В камере ярко горела электрическая лампочка и обильно освещала всю бесприютность ее обстановки. Камера – обычная одиночка, с обычной откидной тюремной койкой, небольшой железный прикрепленный к стене стол и маленький прикрепленный также стул-табурет. Осмотревшись несколько, мы увидели, что койка одна, а нас двое; оба не малы ростом и широки; как же лечь?! Я настойчиво стал предлагать о. Сергию ложиться, а сам предполагал ночь сидя дремать. Тот не соглашался, настаивая в свою очередь, чтобы я ложился на койке, а он ляжет на полу. Но и для пола нужна была подстилка, коей у нас не было. Тут подошла к нам пожилая женщина, оказавшаяся надзирательницей, очень милой и любезной. Мы стали просить ее дать нам матрац и поставить другую кровать. Она, как добрая русская сердобольная женщина, старалась успокаивать нас, уверяя, что без Москвы нас не расстреляют, Москва помилует, что вот вчера какого-то бывшего вора, по приказу из Москвы, подняли наверх (т. е. как помилованного перевели из нижнего этажа, где помещаются смертники, наверх...).
Скрывшаяся надзирательница скоро вернулась с двумя чистыми простынями из парусины и объявила, что сейчас не могла она добыть ни койки, ни матраца другого, ибо все спят.
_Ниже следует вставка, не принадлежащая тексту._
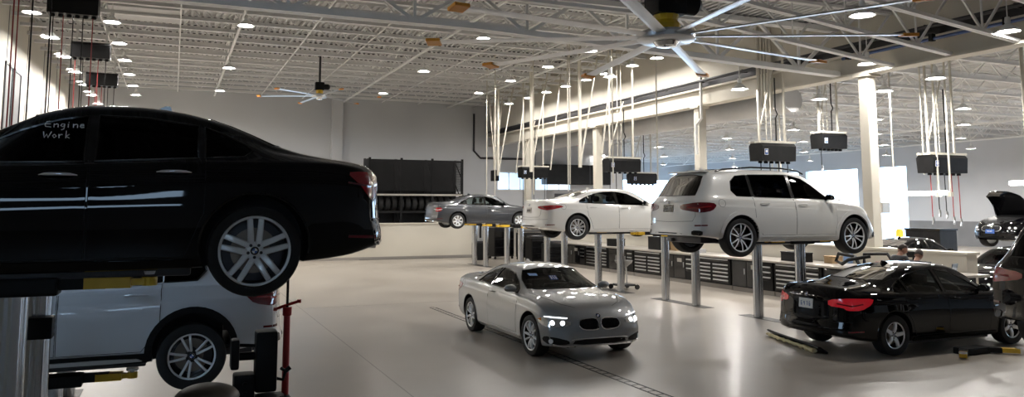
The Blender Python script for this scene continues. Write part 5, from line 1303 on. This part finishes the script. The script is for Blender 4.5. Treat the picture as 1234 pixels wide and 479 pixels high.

Было около часу ночи...
Поуговаривавши друг друга, решили лечь на кровати оба вместе... У меня появился сильный аппетит, кажется, и у о. Сергия тоже. Вынули мы с ним провизию, привезенную из суда, и я порядочно поел и как будто бы повеселел. Оказалась у нас и кипяченая вода, коей и запили. Были оба молчаливы. О. Сергий, оказавшийся превосходным человеком, – за двое суток, проведенных с ним, я доселе Господа благодарю, – часто вздыхал и отрывочно высказывался: "ну и попались мы!" ... или "Бог не выдаст: помилуют" ... Я постелил постель. Хотелось помолиться Богу. Я предложил о. Сергию читать молитвы по Иерейскому Молитвослову, оказавшемуся у него не отобранным. Он сказал, что он привык своеобразно читать молитвы: вставлять свои слова, останавливаться и т. д. Тогда стали молиться каждый своей молитвой... На койке, кроме казенного, у нас своего ничего не было. У о. Сергия оказалась лишь маленькая подушечка, у меня узелок с провизией сухой, на него мы и положили свои утомившиеся и пули в лоб ожидавшие головушки. Легли рядышком в протяжку; он к стенке, я с краю, – тоже по соглашению.